Stephen Poloz a ainsi annoncé que l’expérience de la Chine en matière de réouverture de son économie fournissait des données sur la façon dont cette même opération se déroulerait en Europe et en Amérique du Nord.

Malgré son hésitation à faire des prévisions, la Banque du Canada avertit le public de se préparer à un printemps terrible. Elle prévient ainsi que le PIB pourrait être de 15-30 % inférieur à ce qu’il était à la fin 2019. L’inflation pourrait également tomber à zéro : les hausses des biens et des denrées alimentaires seront ainsi compensées par l’essence bon marché et une demande globalement plus faible.

« Malgré un niveau élevé d’incertitude, ces estimations suggèrent que le ralentissement à court terme sera le plus fort jamais enregistré », a déclaré la Banque du Canada.

 Les deux pieds dans l’inconnu

Stephen Poloz pousse la Banque en terrain inconnu en débloquant plusieurs milliards de dollars pour soutenir l’économie, dont 50 G$ pour acheter de la dette provinciale et 10 G$ pour acheter des obligations d’entreprises de qualité sur le marché secondaire. Cela expose la Banque à des considérations politiques, mais le besoin de liquidité semble justifier cette décision de Stephen Poloz.

« La liquidité, et non le risque moral, est le mot d’ordre du jour », a déclaré Kyle Hanniman, professeur adjoint à l’université Queen’s de Kingston (Ontario), qui étudie la dette publique.

Les milliards de dollars injectés dans l’économie pourraient amener à une reprise rapide. Nombre de chômeurs travaillent dans des secteurs où il y a une grande rotation des emplois, ce qui pourrait aider à redevenir opérationnel rapidement.

Toutefois, un autre scénario existe.
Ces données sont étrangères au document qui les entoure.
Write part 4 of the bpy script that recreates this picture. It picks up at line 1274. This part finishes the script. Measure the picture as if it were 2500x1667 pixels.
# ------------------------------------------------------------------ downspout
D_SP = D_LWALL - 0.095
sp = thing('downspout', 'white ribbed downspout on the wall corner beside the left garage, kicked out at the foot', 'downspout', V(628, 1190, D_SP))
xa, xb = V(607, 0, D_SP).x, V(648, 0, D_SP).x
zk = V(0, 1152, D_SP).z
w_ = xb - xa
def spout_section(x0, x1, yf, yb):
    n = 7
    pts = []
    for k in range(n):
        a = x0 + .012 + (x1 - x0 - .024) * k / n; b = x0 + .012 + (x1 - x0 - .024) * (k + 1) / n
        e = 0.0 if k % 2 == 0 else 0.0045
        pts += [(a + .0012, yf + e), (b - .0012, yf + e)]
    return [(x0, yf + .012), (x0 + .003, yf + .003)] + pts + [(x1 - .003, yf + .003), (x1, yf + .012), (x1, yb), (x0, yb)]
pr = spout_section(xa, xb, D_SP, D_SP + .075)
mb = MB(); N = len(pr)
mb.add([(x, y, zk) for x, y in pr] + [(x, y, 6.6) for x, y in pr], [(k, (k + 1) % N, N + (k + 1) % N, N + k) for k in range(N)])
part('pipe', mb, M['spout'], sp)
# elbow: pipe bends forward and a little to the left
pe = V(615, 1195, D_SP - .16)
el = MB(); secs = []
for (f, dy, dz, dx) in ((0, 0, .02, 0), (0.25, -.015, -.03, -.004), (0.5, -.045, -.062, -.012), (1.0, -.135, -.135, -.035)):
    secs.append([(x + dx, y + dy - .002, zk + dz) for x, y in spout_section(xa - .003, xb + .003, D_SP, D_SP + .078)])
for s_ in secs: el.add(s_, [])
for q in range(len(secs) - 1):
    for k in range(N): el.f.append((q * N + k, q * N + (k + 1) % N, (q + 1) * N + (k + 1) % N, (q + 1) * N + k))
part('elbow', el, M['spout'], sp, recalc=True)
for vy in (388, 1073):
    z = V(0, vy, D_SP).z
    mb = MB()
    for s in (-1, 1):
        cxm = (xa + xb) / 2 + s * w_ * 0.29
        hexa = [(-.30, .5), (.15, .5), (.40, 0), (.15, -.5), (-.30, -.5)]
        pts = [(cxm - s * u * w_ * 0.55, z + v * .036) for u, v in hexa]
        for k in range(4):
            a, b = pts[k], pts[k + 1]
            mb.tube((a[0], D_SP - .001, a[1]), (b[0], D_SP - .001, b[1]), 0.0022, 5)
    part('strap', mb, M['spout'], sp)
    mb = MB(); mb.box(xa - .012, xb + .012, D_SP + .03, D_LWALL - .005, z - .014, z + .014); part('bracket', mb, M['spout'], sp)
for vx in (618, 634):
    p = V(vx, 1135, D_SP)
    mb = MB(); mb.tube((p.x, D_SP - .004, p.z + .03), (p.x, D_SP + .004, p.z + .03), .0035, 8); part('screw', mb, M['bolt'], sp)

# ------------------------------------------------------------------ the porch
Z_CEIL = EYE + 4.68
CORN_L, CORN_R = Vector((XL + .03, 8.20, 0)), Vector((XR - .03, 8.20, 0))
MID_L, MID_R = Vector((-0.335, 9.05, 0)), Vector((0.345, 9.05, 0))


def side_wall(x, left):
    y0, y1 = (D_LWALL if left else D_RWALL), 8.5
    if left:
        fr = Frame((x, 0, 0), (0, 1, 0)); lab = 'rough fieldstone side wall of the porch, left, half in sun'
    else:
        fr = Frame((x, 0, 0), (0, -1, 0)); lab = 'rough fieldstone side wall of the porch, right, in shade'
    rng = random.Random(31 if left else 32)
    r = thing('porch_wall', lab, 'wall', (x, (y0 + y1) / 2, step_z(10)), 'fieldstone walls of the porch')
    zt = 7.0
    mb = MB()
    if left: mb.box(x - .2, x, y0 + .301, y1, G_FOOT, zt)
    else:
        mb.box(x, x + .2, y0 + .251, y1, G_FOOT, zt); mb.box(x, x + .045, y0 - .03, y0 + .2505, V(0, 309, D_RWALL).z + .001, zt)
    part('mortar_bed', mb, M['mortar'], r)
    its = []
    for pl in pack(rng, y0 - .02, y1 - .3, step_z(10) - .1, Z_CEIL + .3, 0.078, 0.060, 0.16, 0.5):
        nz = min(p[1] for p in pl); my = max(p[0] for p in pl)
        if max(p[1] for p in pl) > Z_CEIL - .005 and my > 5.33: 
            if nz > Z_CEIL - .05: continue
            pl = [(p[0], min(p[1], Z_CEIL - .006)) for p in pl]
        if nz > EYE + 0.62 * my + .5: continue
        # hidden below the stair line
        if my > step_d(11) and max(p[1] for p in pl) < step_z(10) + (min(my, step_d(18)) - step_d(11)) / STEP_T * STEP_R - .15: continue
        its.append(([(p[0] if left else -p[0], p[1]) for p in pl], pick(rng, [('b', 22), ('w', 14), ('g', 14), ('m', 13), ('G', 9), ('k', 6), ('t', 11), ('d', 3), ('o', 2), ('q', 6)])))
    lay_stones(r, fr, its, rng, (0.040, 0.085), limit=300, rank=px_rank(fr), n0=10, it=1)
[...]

La récession pourrait modifier la nature de l’économie entraînant ainsi une croissance lente pendant une longue période et certaines entreprises pourraient ne pas revenir ou les employeurs pourraient décider de réduire leurs effectifs, augmentant ainsi le chômage.

« Ces effets pourraient causer des dommages structurels à l’économie qui pourraient ne pas être réparés avant plusieurs années, voire jamais », a déclaré la banque centrale.

Seul l’avenir nous dira quel scénario était le bon.